• INSTRUCTIONS TO FOLLOW: Comb through the entries for "this" and pull out each line that holds it.

━━ DATA SHOWN ━━

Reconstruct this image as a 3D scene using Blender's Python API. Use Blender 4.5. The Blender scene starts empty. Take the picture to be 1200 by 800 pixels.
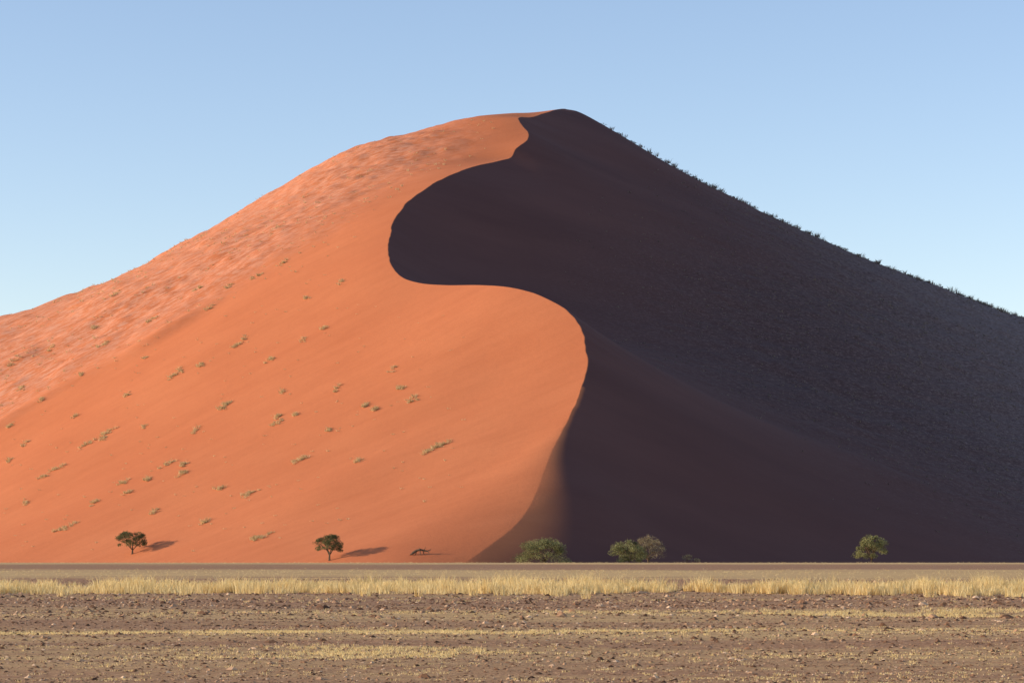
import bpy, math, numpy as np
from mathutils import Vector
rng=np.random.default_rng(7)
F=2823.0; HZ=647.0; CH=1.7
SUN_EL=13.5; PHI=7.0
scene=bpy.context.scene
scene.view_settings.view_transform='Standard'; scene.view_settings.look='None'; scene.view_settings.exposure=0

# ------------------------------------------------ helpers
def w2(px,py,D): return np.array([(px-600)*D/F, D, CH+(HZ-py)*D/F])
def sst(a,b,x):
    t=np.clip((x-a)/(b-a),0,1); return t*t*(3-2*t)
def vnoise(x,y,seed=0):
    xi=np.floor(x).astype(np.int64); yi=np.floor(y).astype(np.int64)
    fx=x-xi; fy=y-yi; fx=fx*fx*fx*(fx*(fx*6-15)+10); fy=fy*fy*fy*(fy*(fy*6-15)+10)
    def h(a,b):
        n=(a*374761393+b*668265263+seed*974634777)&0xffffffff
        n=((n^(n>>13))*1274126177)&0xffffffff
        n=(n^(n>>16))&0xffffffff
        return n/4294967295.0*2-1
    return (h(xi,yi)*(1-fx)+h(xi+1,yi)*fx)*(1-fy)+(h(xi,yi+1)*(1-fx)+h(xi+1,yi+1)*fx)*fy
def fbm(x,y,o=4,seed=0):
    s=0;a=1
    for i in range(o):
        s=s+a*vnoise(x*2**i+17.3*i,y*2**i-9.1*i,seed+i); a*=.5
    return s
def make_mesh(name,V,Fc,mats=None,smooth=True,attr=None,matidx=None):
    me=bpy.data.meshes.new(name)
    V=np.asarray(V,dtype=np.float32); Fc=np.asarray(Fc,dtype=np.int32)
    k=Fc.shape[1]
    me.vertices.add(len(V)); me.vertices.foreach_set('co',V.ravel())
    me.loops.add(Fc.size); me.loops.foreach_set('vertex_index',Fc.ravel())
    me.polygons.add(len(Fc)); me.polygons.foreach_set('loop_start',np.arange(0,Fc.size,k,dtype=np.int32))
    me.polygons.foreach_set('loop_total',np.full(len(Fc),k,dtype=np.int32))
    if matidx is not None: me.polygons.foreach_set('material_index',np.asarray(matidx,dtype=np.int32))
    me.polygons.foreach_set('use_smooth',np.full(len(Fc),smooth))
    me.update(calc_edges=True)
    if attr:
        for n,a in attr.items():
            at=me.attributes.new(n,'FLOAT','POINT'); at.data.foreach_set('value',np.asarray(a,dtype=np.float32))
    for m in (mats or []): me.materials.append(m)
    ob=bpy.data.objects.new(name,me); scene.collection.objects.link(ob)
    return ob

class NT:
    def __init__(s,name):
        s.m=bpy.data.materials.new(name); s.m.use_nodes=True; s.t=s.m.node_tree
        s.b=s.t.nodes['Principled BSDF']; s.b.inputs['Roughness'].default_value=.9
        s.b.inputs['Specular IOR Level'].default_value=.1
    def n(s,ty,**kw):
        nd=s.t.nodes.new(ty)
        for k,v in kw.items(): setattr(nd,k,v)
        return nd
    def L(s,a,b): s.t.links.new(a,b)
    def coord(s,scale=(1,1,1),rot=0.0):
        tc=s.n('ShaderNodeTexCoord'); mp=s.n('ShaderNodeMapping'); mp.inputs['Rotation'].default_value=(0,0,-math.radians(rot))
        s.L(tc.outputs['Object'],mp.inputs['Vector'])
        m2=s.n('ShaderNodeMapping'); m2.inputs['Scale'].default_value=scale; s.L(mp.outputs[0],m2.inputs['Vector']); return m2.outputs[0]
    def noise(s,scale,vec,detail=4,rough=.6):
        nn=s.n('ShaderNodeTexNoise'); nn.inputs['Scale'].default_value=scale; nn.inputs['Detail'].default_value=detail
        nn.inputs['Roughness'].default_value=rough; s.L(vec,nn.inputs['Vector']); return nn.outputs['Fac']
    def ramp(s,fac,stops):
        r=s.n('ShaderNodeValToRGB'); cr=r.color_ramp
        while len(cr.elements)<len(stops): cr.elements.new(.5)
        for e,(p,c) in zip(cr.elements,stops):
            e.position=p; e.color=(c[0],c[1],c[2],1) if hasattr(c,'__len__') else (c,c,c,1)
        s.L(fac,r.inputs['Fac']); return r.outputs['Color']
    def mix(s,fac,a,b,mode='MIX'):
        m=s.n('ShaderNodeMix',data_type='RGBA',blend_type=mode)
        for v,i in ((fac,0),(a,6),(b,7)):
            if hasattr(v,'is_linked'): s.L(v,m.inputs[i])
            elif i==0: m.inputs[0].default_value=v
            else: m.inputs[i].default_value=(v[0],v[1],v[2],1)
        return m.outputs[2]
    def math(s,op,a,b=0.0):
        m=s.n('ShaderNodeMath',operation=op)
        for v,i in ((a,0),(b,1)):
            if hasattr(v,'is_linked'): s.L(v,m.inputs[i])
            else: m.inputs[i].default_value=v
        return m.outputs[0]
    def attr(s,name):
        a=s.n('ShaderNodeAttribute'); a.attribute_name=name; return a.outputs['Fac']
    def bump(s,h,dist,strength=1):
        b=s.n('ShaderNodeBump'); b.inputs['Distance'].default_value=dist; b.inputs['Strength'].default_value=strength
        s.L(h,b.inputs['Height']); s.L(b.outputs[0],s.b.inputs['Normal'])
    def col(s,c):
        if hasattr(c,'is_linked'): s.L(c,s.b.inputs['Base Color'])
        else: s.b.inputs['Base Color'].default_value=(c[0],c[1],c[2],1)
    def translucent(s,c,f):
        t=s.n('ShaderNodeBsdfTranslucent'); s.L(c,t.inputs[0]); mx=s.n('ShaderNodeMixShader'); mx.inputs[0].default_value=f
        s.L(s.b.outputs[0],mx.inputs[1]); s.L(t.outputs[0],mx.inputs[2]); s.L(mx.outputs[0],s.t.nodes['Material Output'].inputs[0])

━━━
━━ DATA SHOWN ━━

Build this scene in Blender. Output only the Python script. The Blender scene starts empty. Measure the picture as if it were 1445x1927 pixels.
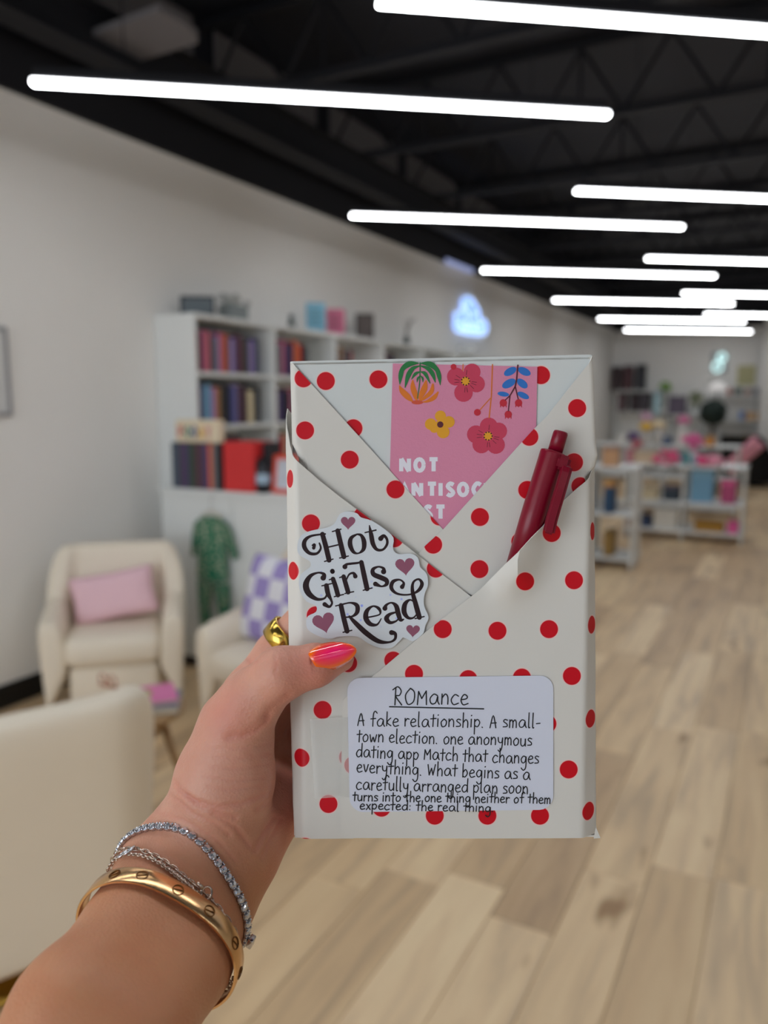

━━━
━━ DATA SHOWN ━━

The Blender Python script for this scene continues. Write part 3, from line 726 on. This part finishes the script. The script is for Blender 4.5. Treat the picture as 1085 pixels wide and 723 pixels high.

━━━

• THE COMPLETED TASK:
Reconstruct this image as a 3D scene using Blender's Python API. Use Blender 4.5. The Blender scene starts empty. Take the picture to be 1200 by 800 pixels.
Build this scene in Blender. Output only the Python script. The Blender scene starts empty. Measure the picture as if it were 1445x1927 pixels.
The Blender Python script for this scene continues. Write part 3, from line 726 on. This part finishes the script. The script is for Blender 4.5. Treat the picture as 1085 pixels wide and 723 pixels high.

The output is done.